Saturday, April 7, 2018

Reforming Colleges (Part 2)

I've read another couple chapters in Derek Bok's The Struggle to Reform Our Colleges, so here's a quick summary. These are just my takeaways -- I make no claim to be accurately representing Bok's views.

The overarching theme of the book is that both attainment and quality need to be part of the discussion. In Chapter Five, Bok discusses the view of employers. Although both employers and HR representatives want graduates with technical skills, they rate things such as critical thinking, ethical behavior, and the ability to communicate effectively in speaking and writing as high or higher. Bok also notes that the shift in emphasis from liberal arts to STEM was not necessarily the influence of employers (who he claims hold very little sway over what colleges teach), but rather a reaction of the students themselves to economic realities.

College presidents tend to overestimate the job preparedness of their recent graduates (as do students themselves) compared to employer perceptions. At the same time, company provided training for new hires has been greatly reduced over the last several decades. Bok suggests that having some kind of empirical measure of students' knowledge may be beneficial for both colleges and employers, though he recognizes that such a measure, even if reliable, will be unable to quantify many of the more abstract benefits of the college experience.

In Chapter Six, Bok looks at competition to traditional higher education, such as for-profit colleges and online MOOCs. Despite predictions (such as those by Clay Christensen) that these will be "disruptive" to higher education, this has not yet proved to be the case, and Bok suggests that even with their industry ties, for-profit college success rates are not superior to traditional routes.
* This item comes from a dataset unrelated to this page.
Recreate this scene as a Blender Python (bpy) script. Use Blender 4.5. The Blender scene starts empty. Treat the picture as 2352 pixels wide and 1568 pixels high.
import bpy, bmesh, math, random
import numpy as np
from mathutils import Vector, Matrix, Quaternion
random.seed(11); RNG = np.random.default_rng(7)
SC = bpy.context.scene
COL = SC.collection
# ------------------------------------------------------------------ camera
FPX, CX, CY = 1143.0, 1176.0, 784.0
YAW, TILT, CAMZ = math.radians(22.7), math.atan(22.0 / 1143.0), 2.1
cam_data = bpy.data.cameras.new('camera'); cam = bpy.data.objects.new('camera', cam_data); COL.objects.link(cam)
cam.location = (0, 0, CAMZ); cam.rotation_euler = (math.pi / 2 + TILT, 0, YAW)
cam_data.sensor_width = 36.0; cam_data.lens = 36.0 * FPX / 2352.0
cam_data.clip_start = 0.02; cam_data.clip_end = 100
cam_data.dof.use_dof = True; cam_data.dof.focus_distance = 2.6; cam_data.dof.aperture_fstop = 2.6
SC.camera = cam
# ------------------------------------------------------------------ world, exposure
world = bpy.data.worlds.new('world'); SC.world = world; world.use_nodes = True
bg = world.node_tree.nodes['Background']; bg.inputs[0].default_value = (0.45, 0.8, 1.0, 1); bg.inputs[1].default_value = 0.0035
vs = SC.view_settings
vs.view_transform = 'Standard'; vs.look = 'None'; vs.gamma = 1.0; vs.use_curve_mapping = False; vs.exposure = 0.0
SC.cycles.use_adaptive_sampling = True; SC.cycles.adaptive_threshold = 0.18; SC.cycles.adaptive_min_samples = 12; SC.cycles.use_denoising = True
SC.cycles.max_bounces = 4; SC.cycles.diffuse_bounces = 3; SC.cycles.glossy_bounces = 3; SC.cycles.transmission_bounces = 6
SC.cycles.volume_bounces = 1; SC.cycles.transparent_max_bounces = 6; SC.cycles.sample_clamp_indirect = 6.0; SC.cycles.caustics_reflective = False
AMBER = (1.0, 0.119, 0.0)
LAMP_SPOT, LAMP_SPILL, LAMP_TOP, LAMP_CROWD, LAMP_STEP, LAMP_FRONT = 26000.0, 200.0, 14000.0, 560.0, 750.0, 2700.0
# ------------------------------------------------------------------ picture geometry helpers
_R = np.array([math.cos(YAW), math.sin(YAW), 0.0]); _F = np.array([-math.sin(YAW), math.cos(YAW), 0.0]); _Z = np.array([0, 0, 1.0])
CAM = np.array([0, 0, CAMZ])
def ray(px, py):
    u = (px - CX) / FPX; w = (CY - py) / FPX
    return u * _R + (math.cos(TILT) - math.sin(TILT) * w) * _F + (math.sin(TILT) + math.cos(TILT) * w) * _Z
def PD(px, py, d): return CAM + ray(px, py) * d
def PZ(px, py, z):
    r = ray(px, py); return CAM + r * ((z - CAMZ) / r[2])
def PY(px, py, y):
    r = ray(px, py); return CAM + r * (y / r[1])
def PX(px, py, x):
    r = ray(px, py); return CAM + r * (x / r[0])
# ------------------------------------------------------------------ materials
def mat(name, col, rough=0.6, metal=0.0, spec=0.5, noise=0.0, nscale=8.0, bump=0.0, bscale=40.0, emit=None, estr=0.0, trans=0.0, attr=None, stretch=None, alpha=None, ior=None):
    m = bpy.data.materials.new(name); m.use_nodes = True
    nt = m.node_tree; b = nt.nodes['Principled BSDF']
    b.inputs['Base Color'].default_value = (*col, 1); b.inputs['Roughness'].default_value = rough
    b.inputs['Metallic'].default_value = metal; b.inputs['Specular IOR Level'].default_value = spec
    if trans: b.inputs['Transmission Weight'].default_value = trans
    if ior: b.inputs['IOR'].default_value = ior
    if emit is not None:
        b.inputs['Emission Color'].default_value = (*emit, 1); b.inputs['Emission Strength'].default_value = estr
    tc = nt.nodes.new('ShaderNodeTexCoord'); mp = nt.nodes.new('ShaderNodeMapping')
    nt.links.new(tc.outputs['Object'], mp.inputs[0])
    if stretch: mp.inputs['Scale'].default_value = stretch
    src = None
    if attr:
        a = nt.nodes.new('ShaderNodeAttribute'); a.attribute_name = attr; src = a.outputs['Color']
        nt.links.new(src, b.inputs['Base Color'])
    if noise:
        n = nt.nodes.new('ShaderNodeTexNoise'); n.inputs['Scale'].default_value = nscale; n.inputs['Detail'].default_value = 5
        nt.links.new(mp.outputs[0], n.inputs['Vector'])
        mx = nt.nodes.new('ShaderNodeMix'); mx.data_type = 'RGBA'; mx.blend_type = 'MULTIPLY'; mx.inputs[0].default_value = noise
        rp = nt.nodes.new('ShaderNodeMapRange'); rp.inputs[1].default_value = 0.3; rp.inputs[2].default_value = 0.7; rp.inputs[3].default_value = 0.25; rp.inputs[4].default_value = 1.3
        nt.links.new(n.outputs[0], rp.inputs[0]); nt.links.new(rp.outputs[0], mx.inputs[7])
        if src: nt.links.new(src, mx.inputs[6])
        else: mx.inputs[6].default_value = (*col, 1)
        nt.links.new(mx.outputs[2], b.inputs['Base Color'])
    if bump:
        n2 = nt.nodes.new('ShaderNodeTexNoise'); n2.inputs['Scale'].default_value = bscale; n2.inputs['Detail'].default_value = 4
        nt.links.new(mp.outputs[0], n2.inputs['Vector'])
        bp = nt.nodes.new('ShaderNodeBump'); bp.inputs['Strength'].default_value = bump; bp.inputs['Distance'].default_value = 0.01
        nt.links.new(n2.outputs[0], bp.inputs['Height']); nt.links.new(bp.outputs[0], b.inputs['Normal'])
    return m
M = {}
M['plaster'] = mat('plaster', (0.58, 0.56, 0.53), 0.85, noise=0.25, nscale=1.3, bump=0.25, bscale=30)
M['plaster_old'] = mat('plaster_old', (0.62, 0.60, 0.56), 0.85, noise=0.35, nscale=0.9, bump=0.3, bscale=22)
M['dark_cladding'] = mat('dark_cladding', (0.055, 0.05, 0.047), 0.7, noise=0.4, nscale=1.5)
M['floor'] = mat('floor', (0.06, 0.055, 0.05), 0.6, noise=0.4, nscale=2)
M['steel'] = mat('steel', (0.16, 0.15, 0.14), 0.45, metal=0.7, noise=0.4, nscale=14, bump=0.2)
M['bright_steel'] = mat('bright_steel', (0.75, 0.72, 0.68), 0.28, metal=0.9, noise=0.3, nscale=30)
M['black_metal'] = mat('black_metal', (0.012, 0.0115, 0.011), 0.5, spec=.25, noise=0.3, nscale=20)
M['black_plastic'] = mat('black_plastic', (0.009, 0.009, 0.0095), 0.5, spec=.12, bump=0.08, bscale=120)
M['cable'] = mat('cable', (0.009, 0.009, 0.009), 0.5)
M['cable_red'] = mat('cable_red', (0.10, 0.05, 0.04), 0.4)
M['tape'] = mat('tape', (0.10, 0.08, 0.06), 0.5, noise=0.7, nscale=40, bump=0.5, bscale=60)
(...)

One reason is that instructors in traditional colleges have also adopted (and even created) these technologies in their own institutions. (Anyone who believes that the undergraduate experience at a state university is primarily "chalk and talk" lectures has not been to a university campus recently.)

Bok does end the chapter with a general caution that just because higher education has not necessarily been disrupted by competition yet does not rule out that possibility in the future.
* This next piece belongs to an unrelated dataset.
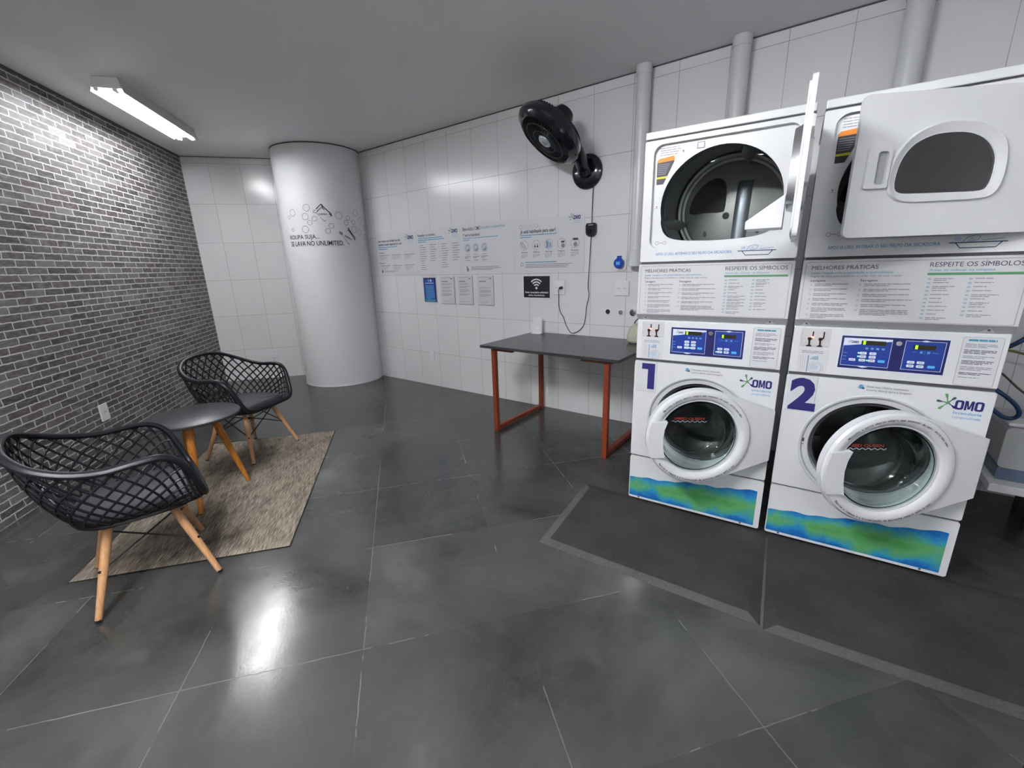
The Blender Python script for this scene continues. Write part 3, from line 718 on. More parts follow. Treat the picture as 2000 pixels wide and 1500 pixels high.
def sheet(x, blue, label, lines, seed):
    r2 = random.Random(seed); t = on_wall('notice_sheet', label, 'notice', x, 0.995, 'notices in a row under the posters')
    W = 0.222 if blue else 0.206; H = 0.296
    b = MB(); b.box(-W/2, W/2, -0.005, -0.0005, 0, H, M_PAPER2)
    if not blue: b.box(W/2, W/2+0.004, -0.005, -0.0005, -0.003, H, M_SHEETSHADE); b.box(-W/2, W/2+0.004, -0.005, -0.0005, -0.005, -0.0005, M_SHEETSHADE)  # grey strips paint the shadow along the sheet's right and lower edges
    b.build('sheet', t)
    b = MB(Matrix.Translation((-W/2, 0, 0))); y = -0.0056
    if blue:
        b.rect(0.012, W-0.010, 0.012, H-0.014, y, M_PANELNAVY); b.rect(0.024, W-0.028, 0.030, H-0.030, y-0.0003, M_BLUEPAPER); b.rect(0.024, W-0.028, 0.018, 0.040, y-0.0005, M_TEAL)
        b.disc2(0.10, H-0.045, 0.014, y-0.0006, M_LBLUE); b.disc2(0.135, H-0.045, 0.010, y-0.0006, M_WIFIW, rz=0.016); b.rect(0.045, 0.175, H-0.076, H-0.070, y-0.0006, M_BTN)
        b.greek(0.045, H-0.10, 0.14, 12, 0.013, 0.005, y-0.0006, M_LBLUE, r2)
    else:
        b.text('OMO', W-0.050, W-0.020, H-0.032, y, M_INK, h=0.013, bold=0.03); b.greek(0.02, H-0.012, 0.14, 1, 0.01, 0.004, y, M_INKG, r2, 1)
        b.greek(0.020, H-0.050, 0.10, 1, 0.01, 0.012, y, M_INKG, r2, 1.0)
        z = H-0.075 - (0.04 if lines == 3 else 0)
        for k in range(lines):
            q = r2.choice((2, 3, 4)); b.greek(0.020, z, W-0.05, q, 0.0095, 0.0048, y, M_INKG if k % 2 else M_INKL, r2, 0.7); z -= q*0.0095+0.012
        b.rect(0.025, W-0.06, 0.026, 0.029, y, M_INKG)
        b.stroke([(W-0.03, 0.05), (W-0.02, 0.03), (W-0.03, 0.012)], 0.003, y, M_INKG)
    b.build('print', t)
sheet(-3.722, True, 'blue and navy notice sheet under the posters', 0, 1)
sheet(-3.445, False, 'white notice sheet right beside the blue one', 4, 2)
sheet(-3.180, False, 'middle white notice sheet of the three under the posters', 4, 5)
sheet(-2.898, False, 'white notice sheet farthest right under the posters', 3, 8)
t = on_wall('wifi_sign', 'black sign with white wireless symbol above the table', 'sign', -2.271, 1.078)
b = MB(); b.box(-0.155, 0.155, -0.005, -0.0005, -0.004, 0.212, M_WIFIW); b.build('backing', t)
b = MB(); b.rect(-0.147, 0.147, 0.004, 0.204, -0.0056, M_WIFI); b.build('black_face', t)
b = MB(); cz = 0.094
b.disc2(0, cz, 0.012, -0.0062, M_WIFIW)
for r in (0.034, 0.058, 0.082): b.stroke([(r*cos(a), cz-0.002+r*sin(a)) for a in [radians(45+90*k/14) for k in range(15)]], 0.012, -0.0062, M_WIFIW)
b.text('Rede: lavanderia unlimited', -0.128, 0.128, 0.046, -0.0062, M_WIFIW, h=0.018, bold=0.015)
b.text('senha: lavanderia.lav', -0.092, 0.092, 0.020, -0.0062, M_WIFIW, h=0.016, bold=0.015)
b.build('lettering', t)

# ------------------------------------------------------------- sockets on other walls
fn_ = Vector((FT.y, -FT.x, 0))
pf = CBF+FT*((Vector((-5.975, 2.703, 0))-CBF).dot(FT))
t = thing('wall_socket', 'small white socket low on the far wall left of the column', 'socket', (pf.x, pf.y, 0.335), FA)
b = MB(); b.box(-0.036, 0.036, -0.010, -0.0005, -0.058, 0.058, M_SOCK); b.build('cover_plate', t, bevel=0.003)
b = MB(); b.rect(-0.018, 0.018, 0.018, 0.024, -0.0106, M_GREYLIP); b.rect(-0.018, 0.018, -0.030, -0.024, -0.0106, M_GREYLIP); b.build('outlet', t)
pb = BN*BO+BT*(Vector((-4.508, 0.671, 0)).dot(BT))
t = thing('wall_socket', 'white rectangular socket plate low on the brick wall', 'socket', (pb.x, pb.y, 0.366), BA)
b = MB(); b.box(-0.047, 0.047, -0.012, -0.0005, -0.066, 0.066, M_SOCK); b.build('cover_plate', t, bevel=0.003)
b = MB(); b.text('127V', -0.018, 0.018, -0.006, -0.0128, M_SEAM, h=0.014); b.build('printed_label', t)

# ------------------------------------------------------------- wall fan
FB = Vector((-1.757, WY, 2.110))
t = thing('wall_fan', 'black oscillating fan mounted high on the tiled wall', 'fan', FB)
b = MB(); b.lathe([(0.134, -0.001), (0.136, -0.010), (0.130, -0.022), (0.10, -0.038), (0.06, -0.046), (0.0, -0.048)], M_GLOSSBLACK, 48, axis='y'); b.build('wall_base', t)
nrm = Vector((-0.411, -0.488, -0.770)).normalized()
E0 = Vector((-1.884, 3.040, 2.268))-FB        # hub on the front guard
xa = Vector((0, 0, 1)).cross(nrm).normalized(); za = xa.cross(nrm)
HM = Matrix(((xa.x, -nrm.x, za.x, E0.x), (xa.y, -nrm.y, za.y, E0.y), (xa.z, -nrm.z, za.z, E0.z), (0, 0, 0, 1)))  # local +y points to the back of the head
if HM.to_3x3().determinant() < 0:
    HM = Matrix(((-xa.x, -nrm.x, za.x, E0.x), (-xa.y, -nrm.y, za.y, E0.y), (-xa.z, -nrm.z, za.z, E0.z), (0, 0, 0, 1)))
b = MB(HM)
b.lathe([(0.212, 0.012), (0.222, 0.006), (0.262, 0.030), (0.274, 0.050), (0.271, 0.080), (0.255, 0.108), (0.243, 0.104), (0.260, 0.078), (0.262, 0.058), (0.236, 0.030), (0.212, 0.020)], M_GLOSSBLACK, 64, axis='y'); b.build('shroud', t)
b = MB(HM)
for k in range(72):
    a = 2*pi*k/72; b.tube([(r*cos(a+tw), h, r*sin(a+tw)) for r, h, tw in ((0.056, 0.004, 0), (0.11, 0.0, 0.05), (0.17, 0.004, 0.08), (0.216, 0.014, 0.10))], 0.0021, M_BPLASTIC, 5)
for r, h in ((0.10, 0.001), (0.165, 0.004)): b.tube([(r*cos(2*pi*k/48), h, r*sin(2*pi*k/48)) for k in range(48)], 0.0035, M_BPLASTIC, 6, closed=True)
b.build('front_guard', t)
b = MB(HM); b.lathe([(0.0, -0.008), (0.046, -0.007), (0.054, 0.0), (0.056, 0.008), (0.0, 0.009)], M_EMBLEM, 32, axis='y'); b.build('emblem', t)
b = MB(HM)
for i in range(3):
    b.stroke([(-0.034+i*0.012, 0.012-i*0.012), (-0.010+i*0.012, 0.022-i*0.012), (0.020, 0.018-i*0.014)], 0.005, -0.0095, M_DTEAL)
b.build('emblem_mark', t)
b = MB(HM)
for k in range(6):
    a = 2*pi*k/6; P = []
    for r, da, h0, h1 in ((0.04, 0.25, 0.040, 0.065), (0.10, 0.34, 0.034, 0.072), (0.16, 0.36, 0.032, 0.076), (0.20, 0.28, 0.036, 0.074)):
        P.append([(r*cos(a-da), h0, r*sin(a-da)), (r*cos(a+da), h1, r*sin(a+da))])
    vs = [p for q in P for p in q]; b.add(vs, [(2*i, 2*i+1, 2*i+3, 2*i+2) for i in range(3)], M_BPLASTIC)
b.lathe([(0.0, 0.03), (0.035, 0.03), (0.042, 0.05), (0.042, 0.08)], M_BPLASTIC, 24, axis='y')
o = b.build('fan_blades', t); sm = o.modifiers.new('thick', 'SOLIDIFY'); sm.thickness = 0.002
b = MB(HM)
for k in range(60):
    a = 2*pi*k/60; b.tube([(r*cos(a+tw), h, r*sin(a+tw)) for r, h, tw in ((0.253, 0.104, 0), (0.225, 0.140, 0.03), (0.16, 0.163, 0.08), (0.08, 0.172, 0.12))], 0.0024, M_BPLASTIC, 5)
b.lathe([(0.249, 0.104), (0.226, 0.136), (0.180, 0.156), (0.08, 0.170)], M_BPLASTIC, 64, axis='y')
b.build('back_guard', t)
b = MB(HM); b.lathe([(0.080, 0.168), (0.084, 0.18), (0.078, 0.245), (0.064, 0.270), (0.0, 0.275)], M_BPLASTIC, 32, axis='y'); b.build('motor_housing', t)
neck0 = HM @ Vector((0, 0.220, 0)); low = neck0*0.55+Vector((0.03, -0.02, -0.045))
b = MB(); pts = catmull([Vector((0, -0.040, -0.02)), Vector((-0.002, -0.080, 0.030)), low, neck0], 6)
b.tube(pts, [0.060-0.018*i/(len(pts)-1) for i in range(len(pts))], M_GLOSSBLACK, 20); b.build('swivel_arm', t)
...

Chapter Seven talks about the influence of charitable foundations on education. In general, Bok notes that early players such as Carnegie and Ford had a much more pronounced impact as educational attainment in general was much lower than it is today, making it easier to "move the needle" for metrics like college attendance. Modern efforts such as those by the Gates Foundation have the more difficult task of improving outcomes. Bok also notes that, both historically and currently, foundations may have overt political agendas that influence what constitutes "improvement."